What is the truth value of the statement: 'If the moon is made of cheese, then 2 + 2 = 5'?
ATrue, because both parts are false and they cancel out
BFalse, because the conclusion is false
CTrue, because the hypothesis is false, making the implication vacuously true
DUndefined, because neither part is a meaningful mathematical claim
A conditional P → Q is false ONLY when P is true and Q is false. Here P ('the moon is made of cheese') is false, so the implication is vacuously true — it made a promise only about what happens when P holds, and P never holds. The truth of Q is irrelevant.
Question 2 Multiple Choice
Two students debate the meaning of 'P OR Q' in mathematics. Student A says it means exactly one of P or Q is true (but not both). Student B says it means at least one of P or Q is true (including the case where both are true). Which student is correct?
AStudent A — mathematical OR is exclusive, like everyday 'either/or'
BStudent B — mathematical OR is inclusive, true whenever at least one component is true
CBoth are correct — context determines which interpretation applies
DNeither — OR is only defined when P and Q have opposite truth values
Mathematical disjunction (∨) is inclusive OR: P ∨ Q is true whenever at least one of P, Q is true, including the case where both are true. This differs from everyday English 'either/or,' which often implies exclusivity. Student A's version is called XOR (exclusive or) and is a different connective.
Question 3 True / False
The sentence 'What is the square root of 9?' is a false statement because the answer is 3, not implied.
TTrue
FFalse
Answer: False
This sentence is not a statement at all — it is a question. Statements are declarative sentences that have a definite truth value (true or false). Questions, commands, and exclamations are not statements and cannot be called true or false. Logic only operates on statements.
Question 4 True / False
The conditional statement P → Q is logically equivalent to ¬P ∨ Q.
TTrue
FFalse
Answer: True
This equivalence is fundamental: 'If P then Q' is false only when P is true and Q is false — the same conditions under which ¬P ∨ Q is false (¬P is false and Q is false). Checking all four truth-value combinations confirms they always agree. This equivalence is used to transform implications into disjunctions, which is often easier to reason about.
Question 5 Short Answer
Explain why the statement 'If it is raining, then the ground is wet' can be TRUE on a sunny day when it is not raining and the ground is also dry.
Think about your answer, then reveal below.
Model answer: A conditional P → Q is vacuously true whenever P is false, regardless of Q's truth value.
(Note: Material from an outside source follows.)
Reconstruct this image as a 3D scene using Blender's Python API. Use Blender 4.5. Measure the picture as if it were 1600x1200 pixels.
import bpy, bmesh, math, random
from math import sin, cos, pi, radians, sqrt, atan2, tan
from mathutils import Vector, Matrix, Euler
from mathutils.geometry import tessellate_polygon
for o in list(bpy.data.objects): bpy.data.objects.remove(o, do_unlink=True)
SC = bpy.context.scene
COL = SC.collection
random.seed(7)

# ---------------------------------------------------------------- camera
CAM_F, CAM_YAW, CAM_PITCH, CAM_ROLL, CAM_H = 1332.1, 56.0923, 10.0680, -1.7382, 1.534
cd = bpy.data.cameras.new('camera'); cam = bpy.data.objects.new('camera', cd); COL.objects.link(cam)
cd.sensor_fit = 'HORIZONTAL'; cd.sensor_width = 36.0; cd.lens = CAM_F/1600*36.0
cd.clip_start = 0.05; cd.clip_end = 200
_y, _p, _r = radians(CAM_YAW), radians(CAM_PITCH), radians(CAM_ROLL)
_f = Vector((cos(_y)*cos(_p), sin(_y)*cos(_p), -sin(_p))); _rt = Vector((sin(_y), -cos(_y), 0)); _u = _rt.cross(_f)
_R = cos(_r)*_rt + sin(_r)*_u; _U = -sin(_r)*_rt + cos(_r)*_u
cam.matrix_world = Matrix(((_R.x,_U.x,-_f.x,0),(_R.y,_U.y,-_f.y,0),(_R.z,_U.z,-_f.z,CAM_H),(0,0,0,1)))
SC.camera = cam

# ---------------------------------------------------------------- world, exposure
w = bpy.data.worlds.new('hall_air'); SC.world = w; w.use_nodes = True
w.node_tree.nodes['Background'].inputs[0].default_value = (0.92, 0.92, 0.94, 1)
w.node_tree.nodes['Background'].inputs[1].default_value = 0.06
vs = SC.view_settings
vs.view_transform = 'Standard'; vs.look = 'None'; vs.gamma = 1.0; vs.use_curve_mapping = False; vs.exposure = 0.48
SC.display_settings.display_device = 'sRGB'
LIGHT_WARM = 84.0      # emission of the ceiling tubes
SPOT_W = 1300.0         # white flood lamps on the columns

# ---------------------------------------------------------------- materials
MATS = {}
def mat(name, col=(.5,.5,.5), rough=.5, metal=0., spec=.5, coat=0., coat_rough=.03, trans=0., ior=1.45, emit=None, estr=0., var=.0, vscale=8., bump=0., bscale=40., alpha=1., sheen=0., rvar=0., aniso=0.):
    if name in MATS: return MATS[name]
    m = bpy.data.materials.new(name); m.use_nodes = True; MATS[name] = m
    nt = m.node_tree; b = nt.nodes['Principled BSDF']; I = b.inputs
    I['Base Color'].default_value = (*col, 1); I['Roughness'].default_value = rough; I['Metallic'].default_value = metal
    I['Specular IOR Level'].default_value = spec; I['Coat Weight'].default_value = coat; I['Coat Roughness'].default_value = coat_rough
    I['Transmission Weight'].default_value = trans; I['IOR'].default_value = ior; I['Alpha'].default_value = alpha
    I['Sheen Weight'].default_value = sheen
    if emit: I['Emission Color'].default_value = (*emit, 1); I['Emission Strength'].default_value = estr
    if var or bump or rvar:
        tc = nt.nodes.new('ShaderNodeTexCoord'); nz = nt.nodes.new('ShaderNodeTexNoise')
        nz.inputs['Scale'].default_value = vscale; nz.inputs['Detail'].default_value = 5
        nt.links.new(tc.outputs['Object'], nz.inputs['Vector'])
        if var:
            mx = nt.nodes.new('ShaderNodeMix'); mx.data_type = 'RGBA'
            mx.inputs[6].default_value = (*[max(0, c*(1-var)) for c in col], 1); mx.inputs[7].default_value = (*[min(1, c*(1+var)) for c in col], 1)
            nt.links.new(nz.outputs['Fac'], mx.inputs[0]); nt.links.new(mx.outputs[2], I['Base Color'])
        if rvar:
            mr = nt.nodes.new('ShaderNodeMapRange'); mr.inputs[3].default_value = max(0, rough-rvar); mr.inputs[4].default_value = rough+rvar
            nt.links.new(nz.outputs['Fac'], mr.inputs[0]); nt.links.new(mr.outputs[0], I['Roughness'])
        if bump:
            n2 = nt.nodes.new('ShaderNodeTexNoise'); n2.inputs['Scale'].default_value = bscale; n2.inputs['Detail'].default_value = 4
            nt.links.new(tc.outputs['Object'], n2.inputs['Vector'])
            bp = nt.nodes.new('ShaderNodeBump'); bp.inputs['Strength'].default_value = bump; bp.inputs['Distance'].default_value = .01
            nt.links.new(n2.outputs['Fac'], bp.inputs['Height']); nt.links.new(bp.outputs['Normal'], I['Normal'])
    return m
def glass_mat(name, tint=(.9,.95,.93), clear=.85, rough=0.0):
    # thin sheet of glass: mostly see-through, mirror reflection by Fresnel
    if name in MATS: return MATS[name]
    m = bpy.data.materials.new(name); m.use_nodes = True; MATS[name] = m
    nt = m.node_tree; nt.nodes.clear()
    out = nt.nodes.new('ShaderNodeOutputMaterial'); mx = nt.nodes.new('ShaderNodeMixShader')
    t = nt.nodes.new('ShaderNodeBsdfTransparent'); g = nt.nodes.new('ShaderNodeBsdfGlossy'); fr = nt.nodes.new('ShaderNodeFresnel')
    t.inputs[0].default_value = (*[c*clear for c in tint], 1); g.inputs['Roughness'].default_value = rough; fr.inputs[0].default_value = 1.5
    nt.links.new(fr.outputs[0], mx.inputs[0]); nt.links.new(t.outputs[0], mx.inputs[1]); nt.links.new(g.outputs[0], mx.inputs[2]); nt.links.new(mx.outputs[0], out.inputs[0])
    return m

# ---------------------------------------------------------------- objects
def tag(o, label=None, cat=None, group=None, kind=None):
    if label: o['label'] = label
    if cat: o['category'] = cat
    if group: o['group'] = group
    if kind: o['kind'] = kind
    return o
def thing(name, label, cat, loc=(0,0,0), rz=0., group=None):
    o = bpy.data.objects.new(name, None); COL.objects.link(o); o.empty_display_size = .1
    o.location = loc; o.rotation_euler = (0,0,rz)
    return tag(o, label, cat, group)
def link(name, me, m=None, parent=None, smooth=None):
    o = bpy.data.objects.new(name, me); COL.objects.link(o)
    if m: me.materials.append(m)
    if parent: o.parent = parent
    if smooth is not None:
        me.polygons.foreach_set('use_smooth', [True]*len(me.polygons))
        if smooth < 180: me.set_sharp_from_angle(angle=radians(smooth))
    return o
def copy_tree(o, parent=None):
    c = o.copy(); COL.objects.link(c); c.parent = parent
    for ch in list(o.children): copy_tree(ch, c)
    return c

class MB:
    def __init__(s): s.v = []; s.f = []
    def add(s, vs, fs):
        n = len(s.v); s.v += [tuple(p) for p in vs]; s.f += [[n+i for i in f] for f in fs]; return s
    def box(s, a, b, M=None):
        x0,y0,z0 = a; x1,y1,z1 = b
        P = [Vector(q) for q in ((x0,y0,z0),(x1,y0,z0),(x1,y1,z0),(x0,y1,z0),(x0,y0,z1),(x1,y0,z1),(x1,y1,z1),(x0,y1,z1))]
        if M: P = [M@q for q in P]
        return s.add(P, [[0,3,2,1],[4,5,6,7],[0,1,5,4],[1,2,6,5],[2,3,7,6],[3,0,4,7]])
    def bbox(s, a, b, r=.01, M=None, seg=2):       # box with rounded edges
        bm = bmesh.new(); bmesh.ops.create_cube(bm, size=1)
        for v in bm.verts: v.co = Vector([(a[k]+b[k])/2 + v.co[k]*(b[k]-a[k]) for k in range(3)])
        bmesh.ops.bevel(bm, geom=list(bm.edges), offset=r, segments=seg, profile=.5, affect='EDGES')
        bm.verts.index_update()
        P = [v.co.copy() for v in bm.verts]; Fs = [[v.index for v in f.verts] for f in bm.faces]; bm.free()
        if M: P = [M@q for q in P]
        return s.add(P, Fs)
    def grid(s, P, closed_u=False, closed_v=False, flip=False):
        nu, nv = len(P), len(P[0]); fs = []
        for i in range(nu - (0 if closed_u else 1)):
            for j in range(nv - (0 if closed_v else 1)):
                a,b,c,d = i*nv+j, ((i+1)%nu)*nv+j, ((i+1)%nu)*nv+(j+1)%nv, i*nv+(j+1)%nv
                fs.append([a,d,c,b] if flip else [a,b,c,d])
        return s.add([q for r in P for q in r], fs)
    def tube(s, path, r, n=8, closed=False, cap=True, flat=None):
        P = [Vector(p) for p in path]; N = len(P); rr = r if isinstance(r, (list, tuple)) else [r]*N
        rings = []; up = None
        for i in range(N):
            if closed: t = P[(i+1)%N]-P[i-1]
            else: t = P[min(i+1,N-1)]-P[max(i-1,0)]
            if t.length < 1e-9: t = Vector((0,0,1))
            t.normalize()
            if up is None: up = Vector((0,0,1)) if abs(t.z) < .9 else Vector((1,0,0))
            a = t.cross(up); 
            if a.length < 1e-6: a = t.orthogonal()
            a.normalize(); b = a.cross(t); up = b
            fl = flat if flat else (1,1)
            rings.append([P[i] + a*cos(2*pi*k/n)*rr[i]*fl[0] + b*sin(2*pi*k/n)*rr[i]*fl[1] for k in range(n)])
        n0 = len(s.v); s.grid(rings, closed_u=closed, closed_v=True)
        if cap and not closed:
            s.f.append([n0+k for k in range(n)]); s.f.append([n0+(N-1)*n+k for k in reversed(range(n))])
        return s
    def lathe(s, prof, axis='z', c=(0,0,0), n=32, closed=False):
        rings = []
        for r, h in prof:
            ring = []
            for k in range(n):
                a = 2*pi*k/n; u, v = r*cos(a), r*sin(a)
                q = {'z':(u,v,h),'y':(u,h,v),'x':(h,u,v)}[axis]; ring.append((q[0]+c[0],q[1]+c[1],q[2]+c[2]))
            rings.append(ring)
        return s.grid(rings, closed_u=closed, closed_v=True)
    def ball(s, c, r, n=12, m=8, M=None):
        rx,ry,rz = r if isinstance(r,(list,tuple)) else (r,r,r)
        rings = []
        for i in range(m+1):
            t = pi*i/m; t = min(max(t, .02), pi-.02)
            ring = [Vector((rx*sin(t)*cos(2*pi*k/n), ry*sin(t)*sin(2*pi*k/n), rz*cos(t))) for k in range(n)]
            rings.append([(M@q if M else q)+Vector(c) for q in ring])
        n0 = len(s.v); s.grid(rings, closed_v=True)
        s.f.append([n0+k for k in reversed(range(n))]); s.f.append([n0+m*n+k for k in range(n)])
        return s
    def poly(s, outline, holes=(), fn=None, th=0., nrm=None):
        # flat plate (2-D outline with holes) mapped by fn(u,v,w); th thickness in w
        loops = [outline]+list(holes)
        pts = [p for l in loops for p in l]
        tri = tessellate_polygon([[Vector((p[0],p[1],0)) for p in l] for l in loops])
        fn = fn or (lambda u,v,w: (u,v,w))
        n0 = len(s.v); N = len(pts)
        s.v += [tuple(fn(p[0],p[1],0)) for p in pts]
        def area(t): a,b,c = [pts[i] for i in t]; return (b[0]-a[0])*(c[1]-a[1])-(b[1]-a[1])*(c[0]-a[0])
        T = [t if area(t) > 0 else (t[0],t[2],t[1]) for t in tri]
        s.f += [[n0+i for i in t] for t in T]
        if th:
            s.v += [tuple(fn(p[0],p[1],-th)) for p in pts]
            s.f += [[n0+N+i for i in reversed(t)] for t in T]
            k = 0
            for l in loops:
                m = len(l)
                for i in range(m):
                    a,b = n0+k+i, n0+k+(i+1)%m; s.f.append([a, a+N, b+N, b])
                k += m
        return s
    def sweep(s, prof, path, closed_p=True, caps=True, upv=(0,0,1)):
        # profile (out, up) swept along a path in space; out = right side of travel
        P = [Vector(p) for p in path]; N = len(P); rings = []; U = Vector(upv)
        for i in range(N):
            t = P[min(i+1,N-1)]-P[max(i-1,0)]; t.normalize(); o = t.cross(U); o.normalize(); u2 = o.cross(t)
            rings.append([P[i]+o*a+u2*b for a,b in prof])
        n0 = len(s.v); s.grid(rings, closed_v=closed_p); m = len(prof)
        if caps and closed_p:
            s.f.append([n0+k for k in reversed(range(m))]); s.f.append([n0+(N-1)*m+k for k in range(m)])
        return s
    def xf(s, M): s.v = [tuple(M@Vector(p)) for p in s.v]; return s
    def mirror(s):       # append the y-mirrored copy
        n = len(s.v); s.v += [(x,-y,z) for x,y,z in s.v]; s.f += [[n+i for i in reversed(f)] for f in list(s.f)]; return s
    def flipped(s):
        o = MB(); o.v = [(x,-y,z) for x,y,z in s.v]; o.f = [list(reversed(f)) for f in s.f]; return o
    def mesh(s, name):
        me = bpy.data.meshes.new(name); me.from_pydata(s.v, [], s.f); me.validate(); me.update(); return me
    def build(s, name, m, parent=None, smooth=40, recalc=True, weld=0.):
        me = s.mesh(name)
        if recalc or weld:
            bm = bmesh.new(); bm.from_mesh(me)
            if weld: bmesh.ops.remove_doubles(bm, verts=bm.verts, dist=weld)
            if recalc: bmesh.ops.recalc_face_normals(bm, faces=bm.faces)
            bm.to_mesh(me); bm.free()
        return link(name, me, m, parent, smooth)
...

The statement makes a promise only about what happens when P (it is raining) holds — if it never rains, the promise is never violated.
Vacuous truth is one of the most counterintuitive features of material implication. The conditional is a guarantee: whenever rain occurs, wetness follows. On a dry, sunny day, the rain condition never activates, so there is no opportunity to violate the guarantee. This is not a trick — it reflects the logical structure of 'if-then' claims, which assert nothing about what happens when the hypothesis is false.